[Stored items]
• • • • • • •
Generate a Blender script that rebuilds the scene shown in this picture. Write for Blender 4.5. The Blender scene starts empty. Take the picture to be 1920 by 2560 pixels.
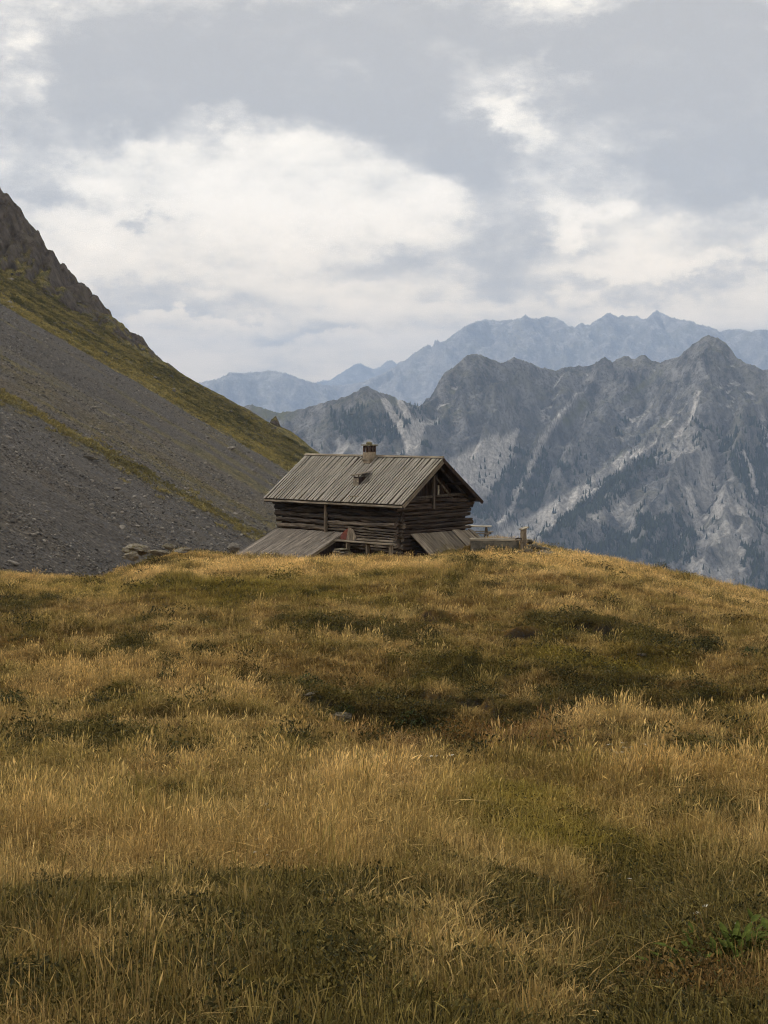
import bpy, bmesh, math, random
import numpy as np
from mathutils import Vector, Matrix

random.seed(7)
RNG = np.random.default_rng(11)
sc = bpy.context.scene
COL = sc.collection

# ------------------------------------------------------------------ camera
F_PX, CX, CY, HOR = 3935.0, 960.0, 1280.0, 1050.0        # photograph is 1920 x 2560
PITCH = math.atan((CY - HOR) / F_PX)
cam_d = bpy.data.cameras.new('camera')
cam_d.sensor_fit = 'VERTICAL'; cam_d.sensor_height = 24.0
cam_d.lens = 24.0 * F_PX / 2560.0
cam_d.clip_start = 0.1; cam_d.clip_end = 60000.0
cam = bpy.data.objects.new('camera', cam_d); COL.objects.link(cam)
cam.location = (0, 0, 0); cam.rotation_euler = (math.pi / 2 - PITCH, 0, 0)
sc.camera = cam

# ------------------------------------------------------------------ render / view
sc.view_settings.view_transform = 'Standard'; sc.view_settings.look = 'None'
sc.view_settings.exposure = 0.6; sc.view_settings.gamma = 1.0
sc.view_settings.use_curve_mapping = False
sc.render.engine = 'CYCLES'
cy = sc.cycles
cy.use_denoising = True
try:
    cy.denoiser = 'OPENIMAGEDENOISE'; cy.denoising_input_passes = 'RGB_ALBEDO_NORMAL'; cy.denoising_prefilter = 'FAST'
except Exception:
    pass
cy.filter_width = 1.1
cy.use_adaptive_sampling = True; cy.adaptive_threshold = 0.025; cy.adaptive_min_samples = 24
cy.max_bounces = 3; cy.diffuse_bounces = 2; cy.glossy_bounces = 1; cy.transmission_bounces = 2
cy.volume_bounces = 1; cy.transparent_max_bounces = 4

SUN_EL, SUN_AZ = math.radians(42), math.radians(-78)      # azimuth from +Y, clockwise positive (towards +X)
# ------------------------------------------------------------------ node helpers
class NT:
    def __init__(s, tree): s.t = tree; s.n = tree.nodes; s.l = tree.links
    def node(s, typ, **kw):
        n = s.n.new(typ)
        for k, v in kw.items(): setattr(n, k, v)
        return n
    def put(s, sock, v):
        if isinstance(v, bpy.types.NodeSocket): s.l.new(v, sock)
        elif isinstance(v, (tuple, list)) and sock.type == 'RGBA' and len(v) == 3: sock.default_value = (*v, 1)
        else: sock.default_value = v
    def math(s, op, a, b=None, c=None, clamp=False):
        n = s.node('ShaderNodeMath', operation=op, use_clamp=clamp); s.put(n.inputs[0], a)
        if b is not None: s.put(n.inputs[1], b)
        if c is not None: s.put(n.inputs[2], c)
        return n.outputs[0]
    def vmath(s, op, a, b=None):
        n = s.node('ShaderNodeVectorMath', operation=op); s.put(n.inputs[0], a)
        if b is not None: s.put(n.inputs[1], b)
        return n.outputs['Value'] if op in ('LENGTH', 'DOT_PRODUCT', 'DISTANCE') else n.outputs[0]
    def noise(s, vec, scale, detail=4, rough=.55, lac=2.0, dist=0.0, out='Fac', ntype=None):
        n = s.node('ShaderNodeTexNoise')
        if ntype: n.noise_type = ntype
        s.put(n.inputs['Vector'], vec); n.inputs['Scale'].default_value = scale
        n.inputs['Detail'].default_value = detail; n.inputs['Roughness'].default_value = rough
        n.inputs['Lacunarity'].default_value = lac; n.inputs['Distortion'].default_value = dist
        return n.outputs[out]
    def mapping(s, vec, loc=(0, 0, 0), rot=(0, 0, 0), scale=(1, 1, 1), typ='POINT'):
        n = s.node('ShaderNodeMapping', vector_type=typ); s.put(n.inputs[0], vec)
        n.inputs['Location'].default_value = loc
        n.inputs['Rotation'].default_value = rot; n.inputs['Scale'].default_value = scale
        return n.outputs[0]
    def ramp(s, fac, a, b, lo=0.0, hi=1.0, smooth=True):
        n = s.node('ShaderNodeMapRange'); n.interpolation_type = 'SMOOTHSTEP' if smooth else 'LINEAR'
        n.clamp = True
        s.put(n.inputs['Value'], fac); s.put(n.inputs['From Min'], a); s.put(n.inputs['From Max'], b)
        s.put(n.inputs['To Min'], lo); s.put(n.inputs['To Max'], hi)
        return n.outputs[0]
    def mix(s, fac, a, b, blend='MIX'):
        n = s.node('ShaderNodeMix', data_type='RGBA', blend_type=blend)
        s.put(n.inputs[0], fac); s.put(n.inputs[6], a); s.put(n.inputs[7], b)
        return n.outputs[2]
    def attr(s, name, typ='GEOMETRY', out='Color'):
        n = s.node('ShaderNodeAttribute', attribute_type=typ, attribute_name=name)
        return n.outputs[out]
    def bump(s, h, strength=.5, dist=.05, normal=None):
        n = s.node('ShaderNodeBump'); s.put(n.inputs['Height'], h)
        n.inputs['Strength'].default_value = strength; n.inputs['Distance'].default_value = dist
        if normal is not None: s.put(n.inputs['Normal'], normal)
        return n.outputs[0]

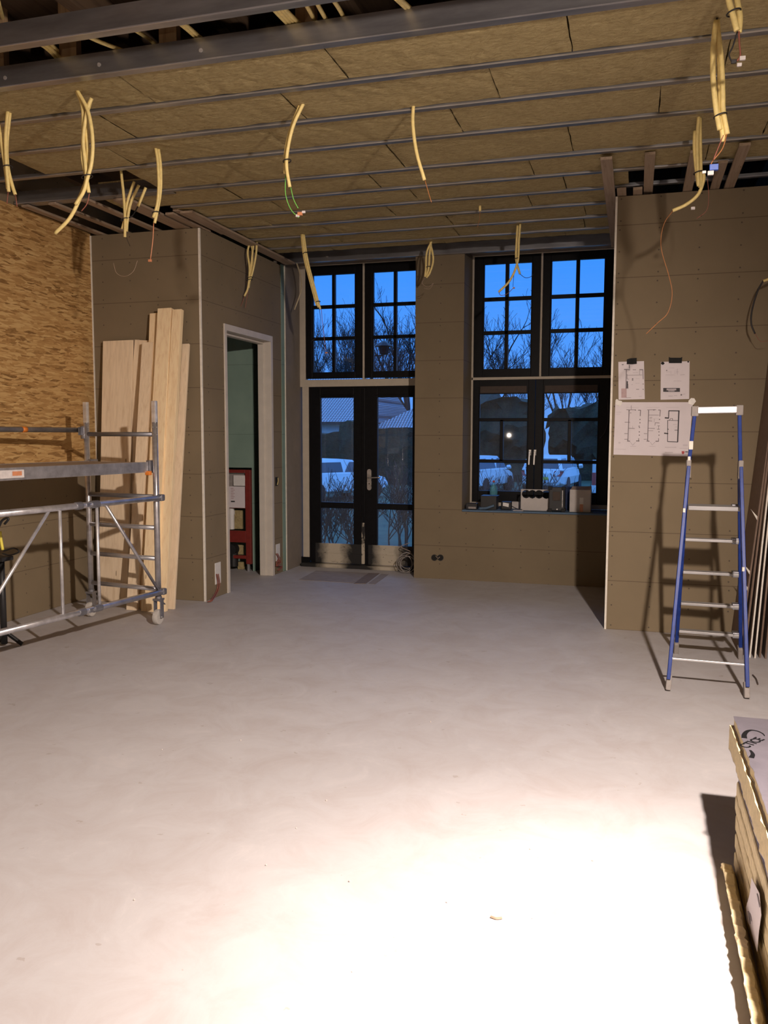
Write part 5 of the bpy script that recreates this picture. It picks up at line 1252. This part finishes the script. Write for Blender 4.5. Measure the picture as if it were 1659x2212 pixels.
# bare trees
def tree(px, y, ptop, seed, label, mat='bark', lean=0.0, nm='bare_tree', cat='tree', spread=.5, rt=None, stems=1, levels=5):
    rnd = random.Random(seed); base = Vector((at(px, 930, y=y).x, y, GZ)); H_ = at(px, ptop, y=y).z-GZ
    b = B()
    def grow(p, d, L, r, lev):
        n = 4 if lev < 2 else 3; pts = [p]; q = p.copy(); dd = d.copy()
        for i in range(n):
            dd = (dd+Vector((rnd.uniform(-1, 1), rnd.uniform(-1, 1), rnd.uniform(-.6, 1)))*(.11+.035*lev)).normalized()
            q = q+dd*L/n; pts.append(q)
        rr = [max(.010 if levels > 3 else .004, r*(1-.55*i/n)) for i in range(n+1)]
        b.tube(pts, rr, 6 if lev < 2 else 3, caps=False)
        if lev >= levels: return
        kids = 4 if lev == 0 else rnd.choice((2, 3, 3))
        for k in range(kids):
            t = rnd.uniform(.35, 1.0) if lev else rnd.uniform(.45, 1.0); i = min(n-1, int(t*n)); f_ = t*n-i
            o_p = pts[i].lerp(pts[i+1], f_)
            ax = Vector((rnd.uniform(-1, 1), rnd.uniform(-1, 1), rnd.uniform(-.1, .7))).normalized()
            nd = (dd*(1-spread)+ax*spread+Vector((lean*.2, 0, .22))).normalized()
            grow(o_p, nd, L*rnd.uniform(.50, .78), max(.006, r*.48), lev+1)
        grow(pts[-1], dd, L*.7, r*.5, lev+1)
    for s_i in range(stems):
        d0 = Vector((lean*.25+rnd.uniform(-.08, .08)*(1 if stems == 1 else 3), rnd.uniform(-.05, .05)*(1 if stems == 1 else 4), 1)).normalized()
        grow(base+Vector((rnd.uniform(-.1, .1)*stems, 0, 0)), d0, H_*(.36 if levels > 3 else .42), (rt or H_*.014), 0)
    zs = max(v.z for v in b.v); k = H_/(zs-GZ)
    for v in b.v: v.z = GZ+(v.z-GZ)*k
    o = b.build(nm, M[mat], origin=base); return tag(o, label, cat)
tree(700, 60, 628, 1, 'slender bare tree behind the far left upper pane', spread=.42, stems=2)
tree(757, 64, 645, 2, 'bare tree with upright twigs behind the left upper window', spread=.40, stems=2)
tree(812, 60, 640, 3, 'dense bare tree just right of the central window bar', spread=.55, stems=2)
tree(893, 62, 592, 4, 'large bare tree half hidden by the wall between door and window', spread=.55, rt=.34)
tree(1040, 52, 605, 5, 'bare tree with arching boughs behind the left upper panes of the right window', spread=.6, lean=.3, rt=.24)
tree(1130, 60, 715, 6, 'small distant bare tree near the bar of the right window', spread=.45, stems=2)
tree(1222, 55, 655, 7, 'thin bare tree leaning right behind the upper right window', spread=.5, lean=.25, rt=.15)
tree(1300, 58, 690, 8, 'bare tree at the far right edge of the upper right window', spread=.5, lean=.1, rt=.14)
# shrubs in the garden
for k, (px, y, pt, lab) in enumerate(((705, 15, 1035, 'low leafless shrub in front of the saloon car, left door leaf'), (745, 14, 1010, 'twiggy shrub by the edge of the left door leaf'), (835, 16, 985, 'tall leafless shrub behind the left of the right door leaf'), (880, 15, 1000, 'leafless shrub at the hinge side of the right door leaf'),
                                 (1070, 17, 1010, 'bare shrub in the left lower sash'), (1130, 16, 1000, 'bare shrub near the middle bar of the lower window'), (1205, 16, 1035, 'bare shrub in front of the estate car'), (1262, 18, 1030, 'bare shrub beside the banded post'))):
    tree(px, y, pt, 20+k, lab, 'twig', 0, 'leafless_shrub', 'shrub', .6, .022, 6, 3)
• • • • • • •
### Aim
Reproduce the material above exactly, first line through the line that contains "sc.camera = cam", minus the pictures.

### Solution
Generate a Blender script that rebuilds the scene shown in this picture. Write for Blender 4.5. The Blender scene starts empty. Take the picture to be 1920 by 2560 pixels.
import bpy, bmesh, math, random
import numpy as np
from mathutils import Vector, Matrix

random.seed(7)
RNG = np.random.default_rng(11)
sc = bpy.context.scene
COL = sc.collection

# ------------------------------------------------------------------ camera
F_PX, CX, CY, HOR = 3935.0, 960.0, 1280.0, 1050.0        # photograph is 1920 x 2560
PITCH = math.atan((CY - HOR) / F_PX)
cam_d = bpy.data.cameras.new('camera')
cam_d.sensor_fit = 'VERTICAL'; cam_d.sensor_height = 24.0
cam_d.lens = 24.0 * F_PX / 2560.0
cam_d.clip_start = 0.1; cam_d.clip_end = 60000.0
cam = bpy.data.objects.new('camera', cam_d); COL.objects.link(cam)
cam.location = (0, 0, 0); cam.rotation_euler = (math.pi / 2 - PITCH, 0, 0)
sc.camera = cam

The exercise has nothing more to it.